Prof.-Dr. Gunther Krieg, Dipl.-Ing. Dirk Fey and Dipl.-Ing. Jürgen Bohleber have developed a system that separates polyethylene terephthalate (PET) reliably from other materials during recycling so that even minute and virtually undetectable amounts of impurities and contaminants can be sorted out and the recycled plastic used without reservation to produce new bottles in a process that has come to be known as closed-loop or PET bottle-to-bottle recycling. Gunther Krieg heads the Transferzentrum Optoelektronik und Sensorik of the Steinbeis Foundation in Karlsruhe and founded UNISENSOR Sensorsysteme GmbH in 1990. Dirk Fey is chief technical officer at the firm, Jürgen Bohleber is project manager responsible for designing sensor machines for the recycling industry.

“Powersort 200”, the system they have developed, is based on ultra-high-speed laser spectroscopy. In the process used, powerful lasers expose granulate or plastics crushed into flakes to ultraviolet, visible and infrared light. The light excites molecules in the plastic which disperse the light. The wavelengths in the scattered light are a characteristic, physical fingerprint of the material. Sensors that capture the light and analyze it instantaneously are able to differentiate PET reliably from other materials such as PVC or nylon, color residues and impurities such as paper or glue residues. The process even works on minute particles. Supersonic air jets remove the unwanted substances.
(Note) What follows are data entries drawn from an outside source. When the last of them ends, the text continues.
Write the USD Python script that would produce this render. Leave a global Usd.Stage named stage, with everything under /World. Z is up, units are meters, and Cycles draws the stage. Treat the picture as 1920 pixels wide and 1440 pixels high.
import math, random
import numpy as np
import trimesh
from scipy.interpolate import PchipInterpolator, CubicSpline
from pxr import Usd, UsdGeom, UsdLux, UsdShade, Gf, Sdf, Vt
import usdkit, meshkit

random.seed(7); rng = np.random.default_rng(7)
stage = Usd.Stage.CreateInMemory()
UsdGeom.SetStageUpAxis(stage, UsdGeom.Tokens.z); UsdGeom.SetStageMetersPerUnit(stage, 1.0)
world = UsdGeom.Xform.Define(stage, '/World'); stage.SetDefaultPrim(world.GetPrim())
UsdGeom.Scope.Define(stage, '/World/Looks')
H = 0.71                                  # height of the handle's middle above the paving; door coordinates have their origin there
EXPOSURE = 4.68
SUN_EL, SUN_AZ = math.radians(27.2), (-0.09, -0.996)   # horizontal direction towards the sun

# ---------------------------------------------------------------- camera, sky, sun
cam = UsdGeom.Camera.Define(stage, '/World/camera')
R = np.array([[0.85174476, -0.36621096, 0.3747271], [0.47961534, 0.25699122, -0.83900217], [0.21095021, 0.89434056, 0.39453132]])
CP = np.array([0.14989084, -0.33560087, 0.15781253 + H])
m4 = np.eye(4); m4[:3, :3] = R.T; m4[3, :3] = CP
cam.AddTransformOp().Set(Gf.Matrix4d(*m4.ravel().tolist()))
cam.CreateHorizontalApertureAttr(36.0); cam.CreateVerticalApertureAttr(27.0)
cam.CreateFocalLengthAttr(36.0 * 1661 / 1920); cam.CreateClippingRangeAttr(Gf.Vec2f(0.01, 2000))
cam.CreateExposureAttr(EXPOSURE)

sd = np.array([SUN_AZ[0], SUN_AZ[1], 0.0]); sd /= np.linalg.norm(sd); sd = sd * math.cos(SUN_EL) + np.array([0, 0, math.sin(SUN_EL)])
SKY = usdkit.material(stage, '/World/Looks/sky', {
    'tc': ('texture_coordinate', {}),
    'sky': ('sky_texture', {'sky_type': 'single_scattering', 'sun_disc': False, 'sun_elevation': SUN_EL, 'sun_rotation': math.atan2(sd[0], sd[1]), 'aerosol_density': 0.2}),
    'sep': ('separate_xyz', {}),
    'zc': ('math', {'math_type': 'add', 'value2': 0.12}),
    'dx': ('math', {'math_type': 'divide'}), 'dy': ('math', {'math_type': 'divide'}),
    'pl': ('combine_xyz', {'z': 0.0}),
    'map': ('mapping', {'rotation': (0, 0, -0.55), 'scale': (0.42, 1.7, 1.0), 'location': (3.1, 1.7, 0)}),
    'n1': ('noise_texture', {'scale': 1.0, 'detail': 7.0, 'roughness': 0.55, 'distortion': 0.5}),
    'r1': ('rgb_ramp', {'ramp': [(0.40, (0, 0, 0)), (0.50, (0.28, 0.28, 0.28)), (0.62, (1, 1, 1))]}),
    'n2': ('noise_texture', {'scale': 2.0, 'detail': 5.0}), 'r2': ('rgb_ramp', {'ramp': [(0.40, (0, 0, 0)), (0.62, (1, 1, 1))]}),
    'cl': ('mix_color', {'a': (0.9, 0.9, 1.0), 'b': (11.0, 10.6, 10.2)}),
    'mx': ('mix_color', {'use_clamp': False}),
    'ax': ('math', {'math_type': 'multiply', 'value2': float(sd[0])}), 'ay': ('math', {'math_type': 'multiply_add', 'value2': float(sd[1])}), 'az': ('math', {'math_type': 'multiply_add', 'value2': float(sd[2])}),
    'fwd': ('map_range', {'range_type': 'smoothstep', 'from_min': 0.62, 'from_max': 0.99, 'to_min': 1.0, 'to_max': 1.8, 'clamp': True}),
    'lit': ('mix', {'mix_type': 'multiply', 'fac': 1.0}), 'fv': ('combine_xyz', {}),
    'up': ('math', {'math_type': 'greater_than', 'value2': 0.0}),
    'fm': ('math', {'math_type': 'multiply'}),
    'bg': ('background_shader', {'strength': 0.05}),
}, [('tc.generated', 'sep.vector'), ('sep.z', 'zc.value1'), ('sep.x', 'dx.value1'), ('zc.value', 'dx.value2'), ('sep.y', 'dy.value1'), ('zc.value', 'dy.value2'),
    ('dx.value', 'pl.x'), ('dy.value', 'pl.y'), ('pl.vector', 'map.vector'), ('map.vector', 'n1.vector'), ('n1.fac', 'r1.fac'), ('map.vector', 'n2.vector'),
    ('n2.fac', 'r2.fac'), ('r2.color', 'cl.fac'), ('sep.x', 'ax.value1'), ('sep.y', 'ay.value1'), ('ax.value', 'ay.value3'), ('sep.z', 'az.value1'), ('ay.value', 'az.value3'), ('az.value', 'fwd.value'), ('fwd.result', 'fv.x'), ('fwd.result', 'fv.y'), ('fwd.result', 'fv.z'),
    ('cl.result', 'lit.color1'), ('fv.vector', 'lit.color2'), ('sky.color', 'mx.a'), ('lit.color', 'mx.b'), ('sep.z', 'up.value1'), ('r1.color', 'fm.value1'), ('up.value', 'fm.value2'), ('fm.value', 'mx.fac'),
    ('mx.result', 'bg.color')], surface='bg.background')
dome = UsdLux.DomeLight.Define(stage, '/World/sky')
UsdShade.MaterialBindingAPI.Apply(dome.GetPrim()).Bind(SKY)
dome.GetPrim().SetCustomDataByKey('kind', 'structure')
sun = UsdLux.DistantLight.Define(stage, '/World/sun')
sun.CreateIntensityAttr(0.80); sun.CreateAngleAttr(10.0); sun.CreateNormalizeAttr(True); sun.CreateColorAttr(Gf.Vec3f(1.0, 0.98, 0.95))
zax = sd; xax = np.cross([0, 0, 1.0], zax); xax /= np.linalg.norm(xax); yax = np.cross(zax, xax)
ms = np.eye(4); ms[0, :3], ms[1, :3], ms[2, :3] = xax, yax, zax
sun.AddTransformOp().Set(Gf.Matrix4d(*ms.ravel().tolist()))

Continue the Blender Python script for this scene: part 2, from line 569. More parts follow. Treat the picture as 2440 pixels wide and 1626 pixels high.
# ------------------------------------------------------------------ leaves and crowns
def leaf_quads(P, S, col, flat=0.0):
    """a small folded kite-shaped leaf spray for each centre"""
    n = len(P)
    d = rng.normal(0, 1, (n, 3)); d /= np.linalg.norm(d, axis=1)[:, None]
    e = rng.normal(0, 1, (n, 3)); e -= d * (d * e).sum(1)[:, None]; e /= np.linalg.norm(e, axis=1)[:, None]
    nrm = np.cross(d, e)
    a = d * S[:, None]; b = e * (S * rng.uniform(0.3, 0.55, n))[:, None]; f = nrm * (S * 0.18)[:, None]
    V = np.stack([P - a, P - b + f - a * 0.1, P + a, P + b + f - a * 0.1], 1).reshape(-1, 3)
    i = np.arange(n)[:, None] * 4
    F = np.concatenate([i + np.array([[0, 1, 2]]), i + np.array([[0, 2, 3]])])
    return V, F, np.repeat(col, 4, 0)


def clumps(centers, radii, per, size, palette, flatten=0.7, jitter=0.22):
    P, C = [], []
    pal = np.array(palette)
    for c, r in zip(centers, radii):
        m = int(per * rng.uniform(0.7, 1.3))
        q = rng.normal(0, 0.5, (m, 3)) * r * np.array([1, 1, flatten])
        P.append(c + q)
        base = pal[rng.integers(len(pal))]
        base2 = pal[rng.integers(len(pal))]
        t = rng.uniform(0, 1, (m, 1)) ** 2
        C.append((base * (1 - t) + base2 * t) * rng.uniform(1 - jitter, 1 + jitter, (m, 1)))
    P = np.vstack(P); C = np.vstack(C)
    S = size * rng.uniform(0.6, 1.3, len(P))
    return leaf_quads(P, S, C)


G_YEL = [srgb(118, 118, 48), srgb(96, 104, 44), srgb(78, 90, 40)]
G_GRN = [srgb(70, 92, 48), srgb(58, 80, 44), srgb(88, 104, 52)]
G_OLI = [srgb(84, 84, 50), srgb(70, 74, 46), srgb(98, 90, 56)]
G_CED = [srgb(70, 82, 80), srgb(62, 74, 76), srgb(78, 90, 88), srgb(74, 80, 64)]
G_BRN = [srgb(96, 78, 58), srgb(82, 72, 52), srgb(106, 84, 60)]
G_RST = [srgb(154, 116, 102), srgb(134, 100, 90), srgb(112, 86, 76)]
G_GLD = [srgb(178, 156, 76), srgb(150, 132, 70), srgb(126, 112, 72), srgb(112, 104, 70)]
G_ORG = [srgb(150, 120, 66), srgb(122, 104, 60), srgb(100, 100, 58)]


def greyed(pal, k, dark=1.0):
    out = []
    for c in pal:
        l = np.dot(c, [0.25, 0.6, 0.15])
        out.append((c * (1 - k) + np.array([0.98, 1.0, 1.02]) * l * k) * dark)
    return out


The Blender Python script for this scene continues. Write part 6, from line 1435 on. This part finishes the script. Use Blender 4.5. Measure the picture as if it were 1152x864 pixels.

More and more beverages around the world are being bottled in non-recyclable PET bottles. Every year manufacturers process around seven million tons of PET. In Germany, almost 70 percent of all light-weight non-recyclable bottles are manufactured for mineral water – and the trend is rising. To reduce demand for petroleum – the starting material in PET bottles – empty bottles are collection and recycled. In conventional methods, however, many impurities and contaminants were unable to be identified and removed. Consequently, in the past, only part of the recycled PET found its way back into food-grade bottles. The rest was used, for example, to manufacture clothing or tarpaulins. The new process, however, achieves such a high grade of purity that the recycled material can be 100% reused to produce in juice, beer, soft drink, or mineral water bottles without any risk to consumers.

Gunther Krieg founded UNISENSOR Sensorsysteme as a spin-off of the Research Center Karlsruhe (now: Karlsruhe Institute of Technology, KIT) and the University of Applied Sciences Karlsruhe. Together with Dirk Fey and Jürgen Bohleber he has been an instrumental force in the development and marketing of the innovative plastic recycling technology. It closes the recycling loop of plastics in foods technology and conserves the use of dwindling resources such as petroleum and energy and significantly reduces CO2 emissions. The economic and ecological potential is enormous. The system is already being used successfully at several recycling centers in Europe and the U.S. – including, for example, the largest European PET recycling company in the Netherlands and in a Coca Cola Company facility in the USA. And: The process will soon also be used to separate and recycle plastics from waste electrical and electronic equipment, such as PC’s or TV’s as well as automobiles. Waste will thus become an exploitable resource.